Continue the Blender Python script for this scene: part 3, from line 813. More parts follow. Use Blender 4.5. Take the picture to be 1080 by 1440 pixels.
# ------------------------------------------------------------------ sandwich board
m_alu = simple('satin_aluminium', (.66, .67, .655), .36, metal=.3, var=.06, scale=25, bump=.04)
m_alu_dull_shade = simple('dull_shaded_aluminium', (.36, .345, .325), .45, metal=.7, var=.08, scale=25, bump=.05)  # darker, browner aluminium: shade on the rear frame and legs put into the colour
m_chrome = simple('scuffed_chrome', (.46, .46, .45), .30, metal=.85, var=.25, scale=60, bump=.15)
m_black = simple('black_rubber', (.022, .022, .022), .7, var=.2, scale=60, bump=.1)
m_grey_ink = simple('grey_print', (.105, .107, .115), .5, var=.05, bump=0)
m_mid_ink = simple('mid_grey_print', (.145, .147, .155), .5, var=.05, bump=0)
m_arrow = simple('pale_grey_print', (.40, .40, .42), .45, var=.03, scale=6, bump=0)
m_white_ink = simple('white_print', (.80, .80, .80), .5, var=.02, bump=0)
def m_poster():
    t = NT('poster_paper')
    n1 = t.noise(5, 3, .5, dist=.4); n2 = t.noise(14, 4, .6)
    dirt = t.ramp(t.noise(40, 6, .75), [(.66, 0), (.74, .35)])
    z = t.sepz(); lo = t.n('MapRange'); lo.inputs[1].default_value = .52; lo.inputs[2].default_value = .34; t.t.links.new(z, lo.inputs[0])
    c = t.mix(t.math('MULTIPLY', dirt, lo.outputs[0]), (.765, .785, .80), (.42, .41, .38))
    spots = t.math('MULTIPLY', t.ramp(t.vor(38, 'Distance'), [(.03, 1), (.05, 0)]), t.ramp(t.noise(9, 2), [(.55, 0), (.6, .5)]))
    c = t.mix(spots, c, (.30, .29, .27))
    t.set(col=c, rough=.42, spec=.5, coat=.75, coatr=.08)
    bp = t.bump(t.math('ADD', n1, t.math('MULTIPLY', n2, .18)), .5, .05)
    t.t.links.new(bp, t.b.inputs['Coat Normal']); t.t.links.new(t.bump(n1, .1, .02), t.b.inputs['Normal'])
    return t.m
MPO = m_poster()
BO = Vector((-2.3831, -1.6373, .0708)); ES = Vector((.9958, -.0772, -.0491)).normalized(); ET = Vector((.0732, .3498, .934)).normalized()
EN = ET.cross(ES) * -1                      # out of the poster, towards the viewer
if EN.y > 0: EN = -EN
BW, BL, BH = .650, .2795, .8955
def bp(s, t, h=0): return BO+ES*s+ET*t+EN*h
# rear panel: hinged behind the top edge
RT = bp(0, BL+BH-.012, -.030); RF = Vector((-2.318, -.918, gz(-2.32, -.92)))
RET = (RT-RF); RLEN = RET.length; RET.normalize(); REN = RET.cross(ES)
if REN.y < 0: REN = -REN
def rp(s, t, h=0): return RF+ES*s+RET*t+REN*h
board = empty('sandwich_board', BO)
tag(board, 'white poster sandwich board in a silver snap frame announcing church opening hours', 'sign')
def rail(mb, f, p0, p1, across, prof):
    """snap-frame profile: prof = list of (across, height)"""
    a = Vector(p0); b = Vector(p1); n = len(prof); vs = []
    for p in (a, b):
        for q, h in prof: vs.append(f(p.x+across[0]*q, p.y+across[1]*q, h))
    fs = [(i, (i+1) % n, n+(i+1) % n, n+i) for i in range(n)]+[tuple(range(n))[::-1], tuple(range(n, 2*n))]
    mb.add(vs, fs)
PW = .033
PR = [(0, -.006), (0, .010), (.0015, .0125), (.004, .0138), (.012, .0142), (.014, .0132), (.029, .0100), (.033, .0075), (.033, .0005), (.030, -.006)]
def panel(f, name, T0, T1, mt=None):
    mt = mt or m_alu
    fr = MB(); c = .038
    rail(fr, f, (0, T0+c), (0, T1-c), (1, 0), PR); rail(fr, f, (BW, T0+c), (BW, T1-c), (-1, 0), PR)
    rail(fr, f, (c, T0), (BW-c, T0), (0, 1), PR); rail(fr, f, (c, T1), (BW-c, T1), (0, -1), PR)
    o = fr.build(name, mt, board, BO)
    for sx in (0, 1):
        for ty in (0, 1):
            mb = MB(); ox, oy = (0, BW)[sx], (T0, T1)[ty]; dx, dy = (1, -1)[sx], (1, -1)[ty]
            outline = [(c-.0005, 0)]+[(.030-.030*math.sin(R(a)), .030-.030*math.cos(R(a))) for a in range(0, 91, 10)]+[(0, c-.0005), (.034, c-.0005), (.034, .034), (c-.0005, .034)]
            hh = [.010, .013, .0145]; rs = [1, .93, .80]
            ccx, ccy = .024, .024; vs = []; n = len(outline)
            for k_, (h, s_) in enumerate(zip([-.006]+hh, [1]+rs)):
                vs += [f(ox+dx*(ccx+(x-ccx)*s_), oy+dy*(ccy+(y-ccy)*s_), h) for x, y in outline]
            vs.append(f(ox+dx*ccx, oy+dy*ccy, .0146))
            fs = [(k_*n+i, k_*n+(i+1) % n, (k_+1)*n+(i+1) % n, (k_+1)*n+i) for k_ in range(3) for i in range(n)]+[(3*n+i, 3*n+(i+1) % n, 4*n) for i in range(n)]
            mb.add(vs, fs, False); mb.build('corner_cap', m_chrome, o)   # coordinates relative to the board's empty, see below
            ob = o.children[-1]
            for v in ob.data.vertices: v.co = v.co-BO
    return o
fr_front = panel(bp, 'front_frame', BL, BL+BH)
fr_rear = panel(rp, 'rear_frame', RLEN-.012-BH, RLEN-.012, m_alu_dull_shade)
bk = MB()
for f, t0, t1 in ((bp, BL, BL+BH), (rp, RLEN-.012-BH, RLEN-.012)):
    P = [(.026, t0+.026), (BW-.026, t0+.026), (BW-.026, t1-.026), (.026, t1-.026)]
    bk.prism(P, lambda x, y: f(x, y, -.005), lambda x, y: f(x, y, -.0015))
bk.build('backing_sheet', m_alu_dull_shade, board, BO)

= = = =

WHAT THE TASK REQUIRES:
Show the data once more, exactly as it was written.

FINISHED ANSWER:
Continue the Blender Python script for this scene: part 3, from line 813. More parts follow. Use Blender 4.5. Take the picture to be 1080 by 1440 pixels.
# ------------------------------------------------------------------ sandwich board
m_alu = simple('satin_aluminium', (.66, .67, .655), .36, metal=.3, var=.06, scale=25, bump=.04)
m_alu_dull_shade = simple('dull_shaded_aluminium', (.36, .345, .325), .45, metal=.7, var=.08, scale=25, bump=.05)  # darker, browner aluminium: shade on the rear frame and legs put into the colour
m_chrome = simple('scuffed_chrome', (.46, .46, .45), .30, metal=.85, var=.25, scale=60, bump=.15)
m_black = simple('black_rubber', (.022, .022, .022), .7, var=.2, scale=60, bump=.1)
m_grey_ink = simple('grey_print', (.105, .107, .115), .5, var=.05, bump=0)
m_mid_ink = simple('mid_grey_print', (.145, .147, .155), .5, var=.05, bump=0)
m_arrow = simple('pale_grey_print', (.40, .40, .42), .45, var=.03, scale=6, bump=0)
m_white_ink = simple('white_print', (.80, .80, .80), .5, var=.02, bump=0)
def m_poster():
    t = NT('poster_paper')
    n1 = t.noise(5, 3, .5, dist=.4); n2 = t.noise(14, 4, .6)
    dirt = t.ramp(t.noise(40, 6, .75), [(.66, 0), (.74, .35)])
    z = t.sepz(); lo = t.n('MapRange'); lo.inputs[1].default_value = .52; lo.inputs[2].default_value = .34; t.t.links.new(z, lo.inputs[0])
    c = t.mix(t.math('MULTIPLY', dirt, lo.outputs[0]), (.765, .785, .80), (.42, .41, .38))
    spots = t.math('MULTIPLY', t.ramp(t.vor(38, 'Distance'), [(.03, 1), (.05, 0)]), t.ramp(t.noise(9, 2), [(.55, 0), (.6, .5)]))
    c = t.mix(spots, c, (.30, .29, .27))
    t.set(col=c, rough=.42, spec=.5, coat=.75, coatr=.08)
    bp = t.bump(t.math('ADD', n1, t.math('MULTIPLY', n2, .18)), .5, .05)
    t.t.links.new(bp, t.b.inputs['Coat Normal']); t.t.links.new(t.bump(n1, .1, .02), t.b.inputs['Normal'])
    return t.m
MPO = m_poster()
BO = Vector((-2.3831, -1.6373, .0708)); ES = Vector((.9958, -.0772, -.0491)).normalized(); ET = Vector((.0732, .3498, .934)).normalized()
EN = ET.cross(ES) * -1                      # out of the poster, towards the viewer
if EN.y > 0: EN = -EN
BW, BL, BH = .650, .2795, .8955
def bp(s, t, h=0): return BO+ES*s+ET*t+EN*h
# rear panel: hinged behind the top edge
RT = bp(0, BL+BH-.012, -.030); RF = Vector((-2.318, -.918, gz(-2.32, -.92)))
RET = (RT-RF); RLEN = RET.length; RET.normalize(); REN = RET.cross(ES)
if REN.y < 0: REN = -REN
def rp(s, t, h=0): return RF+ES*s+RET*t+REN*h
board = empty('sandwich_board', BO)
tag(board, 'white poster sandwich board in a silver snap frame announcing church opening hours', 'sign')
def rail(mb, f, p0, p1, across, prof):
    """snap-frame profile: prof = list of (across, height)"""
    a = Vector(p0); b = Vector(p1); n = len(prof); vs = []
    for p in (a, b):
        for q, h in prof: vs.append(f(p.x+across[0]*q, p.y+across[1]*q, h))
    fs = [(i, (i+1) % n, n+(i+1) % n, n+i) for i in range(n)]+[tuple(range(n))[::-1], tuple(range(n, 2*n))]
    mb.add(vs, fs)
PW = .033
PR = [(0, -.006), (0, .010), (.0015, .0125), (.004, .0138), (.012, .0142), (.014, .0132), (.029, .0100), (.033, .0075), (.033, .0005), (.030, -.006)]
def panel(f, name, T0, T1, mt=None):
    mt = mt or m_alu
    fr = MB(); c = .038
    rail(fr, f, (0, T0+c), (0, T1-c), (1, 0), PR); rail(fr, f, (BW, T0+c), (BW, T1-c), (-1, 0), PR)
    rail(fr, f, (c, T0), (BW-c, T0), (0, 1), PR); rail(fr, f, (c, T1), (BW-c, T1), (0, -1), PR)
    o = fr.build(name, mt, board, BO)
    for sx in (0, 1):
        for ty in (0, 1):
            mb = MB(); ox, oy = (0, BW)[sx], (T0, T1)[ty]; dx, dy = (1, -1)[sx], (1, -1)[ty]
            outline = [(c-.0005, 0)]+[(.030-.030*math.sin(R(a)), .030-.030*math.cos(R(a))) for a in range(0, 91, 10)]+[(0, c-.0005), (.034, c-.0005), (.034, .034), (c-.0005, .034)]
            hh = [.010, .013, .0145]; rs = [1, .93, .80]
            ccx, ccy = .024, .024; vs = []; n = len(outline)
            for k_, (h, s_) in enumerate(zip([-.006]+hh, [1]+rs)):
                vs += [f(ox+dx*(ccx+(x-ccx)*s_), oy+dy*(ccy+(y-ccy)*s_), h) for x, y in outline]
            vs.append(f(ox+dx*ccx, oy+dy*ccy, .0146))
            fs = [(k_*n+i, k_*n+(i+1) % n, (k_+1)*n+(i+1) % n, (k_+1)*n+i) for k_ in range(3) for i in range(n)]+[(3*n+i, 3*n+(i+1) % n, 4*n) for i in range(n)]
            mb.add(vs, fs, False); mb.build('corner_cap', m_chrome, o)   # coordinates relative to the board's empty, see below
            ob = o.children[-1]
            for v in ob.data.vertices: v.co = v.co-BO
    return o
fr_front = panel(bp, 'front_frame', BL, BL+BH)
fr_rear = panel(rp, 'rear_frame', RLEN-.012-BH, RLEN-.012, m_alu_dull_shade)
bk = MB()
for f, t0, t1 in ((bp, BL, BL+BH), (rp, RLEN-.012-BH, RLEN-.012)):
    P = [(.026, t0+.026), (BW-.026, t0+.026), (BW-.026, t1-.026), (.026, t1-.026)]
    bk.prism(P, lambda x, y: f(x, y, -.005), lambda x, y: f(x, y, -.0015))
bk.build('backing_sheet', m_alu_dull_shade, board, BO)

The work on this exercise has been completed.